Un aneddoto che racconta sempre Barbieri è quello in cui, inseguito dai nemici, venne tratto in salvo da una ragazza in un'officina, venne cosparso d'olio e fatto passare per un operaio della fabbrica in cui lavorava. I racconti di Antonio sono carichi di rabbia e tristezza, troppi compagni persi per strada, troppa fame subita. Avevano pronti i proiettili in canna per ammazzarsi in caso di cattura. Meglio la morte che il nemico spietato. Ma anche a casa ci si doveva proteggere, erano gli anni della spietatezza e per salvarsi Antonio ha dovuto scappare nei boschi perché braccato e scambiato per un suo omonimo condannato a morte certa. La guerra, purtroppo, non dà scampo a nessuno e questo Antonio lo sa benissimo, ne porta le cicatrici nell'animo, ma porta con orgoglio il suo cappello dalla penna nera.
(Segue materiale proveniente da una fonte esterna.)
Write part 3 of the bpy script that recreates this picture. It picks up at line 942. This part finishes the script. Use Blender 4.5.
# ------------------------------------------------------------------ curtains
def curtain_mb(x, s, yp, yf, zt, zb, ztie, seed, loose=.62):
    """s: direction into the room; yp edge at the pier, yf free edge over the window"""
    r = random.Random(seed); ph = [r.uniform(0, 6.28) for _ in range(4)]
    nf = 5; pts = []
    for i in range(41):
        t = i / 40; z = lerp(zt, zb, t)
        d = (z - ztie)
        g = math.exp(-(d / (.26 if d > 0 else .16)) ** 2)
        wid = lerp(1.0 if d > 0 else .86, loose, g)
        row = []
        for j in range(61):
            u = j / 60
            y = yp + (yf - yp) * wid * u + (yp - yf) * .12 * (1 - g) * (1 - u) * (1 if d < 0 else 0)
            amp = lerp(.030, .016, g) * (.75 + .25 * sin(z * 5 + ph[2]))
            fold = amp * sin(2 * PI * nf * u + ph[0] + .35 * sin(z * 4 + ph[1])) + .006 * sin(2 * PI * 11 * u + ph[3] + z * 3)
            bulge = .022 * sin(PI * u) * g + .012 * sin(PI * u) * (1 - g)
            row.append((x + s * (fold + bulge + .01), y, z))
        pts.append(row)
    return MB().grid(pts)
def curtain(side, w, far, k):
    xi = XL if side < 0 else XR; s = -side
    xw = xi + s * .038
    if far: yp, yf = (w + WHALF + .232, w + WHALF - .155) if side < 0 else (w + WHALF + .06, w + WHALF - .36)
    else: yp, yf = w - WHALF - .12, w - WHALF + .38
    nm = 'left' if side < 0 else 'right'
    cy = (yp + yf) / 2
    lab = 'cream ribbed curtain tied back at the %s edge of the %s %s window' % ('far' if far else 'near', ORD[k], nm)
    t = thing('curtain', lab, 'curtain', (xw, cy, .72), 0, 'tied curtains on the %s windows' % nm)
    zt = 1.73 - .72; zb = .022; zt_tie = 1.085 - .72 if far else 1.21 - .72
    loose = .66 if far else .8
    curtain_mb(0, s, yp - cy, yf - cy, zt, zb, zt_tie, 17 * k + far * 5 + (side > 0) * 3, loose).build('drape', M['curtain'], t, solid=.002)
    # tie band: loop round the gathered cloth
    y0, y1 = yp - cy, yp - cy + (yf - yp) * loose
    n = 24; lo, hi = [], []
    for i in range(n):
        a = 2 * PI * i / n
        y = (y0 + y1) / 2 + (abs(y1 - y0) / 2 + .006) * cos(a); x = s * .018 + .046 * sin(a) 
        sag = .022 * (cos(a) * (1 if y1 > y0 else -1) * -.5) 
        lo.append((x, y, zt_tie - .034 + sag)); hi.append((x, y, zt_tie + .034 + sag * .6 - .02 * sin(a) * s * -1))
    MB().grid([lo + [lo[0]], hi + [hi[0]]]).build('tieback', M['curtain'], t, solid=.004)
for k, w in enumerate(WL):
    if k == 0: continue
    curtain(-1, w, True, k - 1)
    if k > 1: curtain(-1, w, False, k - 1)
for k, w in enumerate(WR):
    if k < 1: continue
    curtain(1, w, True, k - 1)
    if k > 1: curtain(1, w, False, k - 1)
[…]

E sabato scorso, nella chiesa gremita Antonio è stato festeggiato dal locale gruppo Alpini (capogruppo Luigi Malchiodi) con Messa celebrata da don Stefano Garilli, cappellano provinciale del gruppo e da tutta la comunità. La festa è poi proseguita nella baita alpini a Casa Rossa di Ferriere dove non sono mancati torte e il classico bicchiere di vino rosso. La famiglia ha poi festeggiato Antonio domenica nella casa del figlio Guido a Boeri.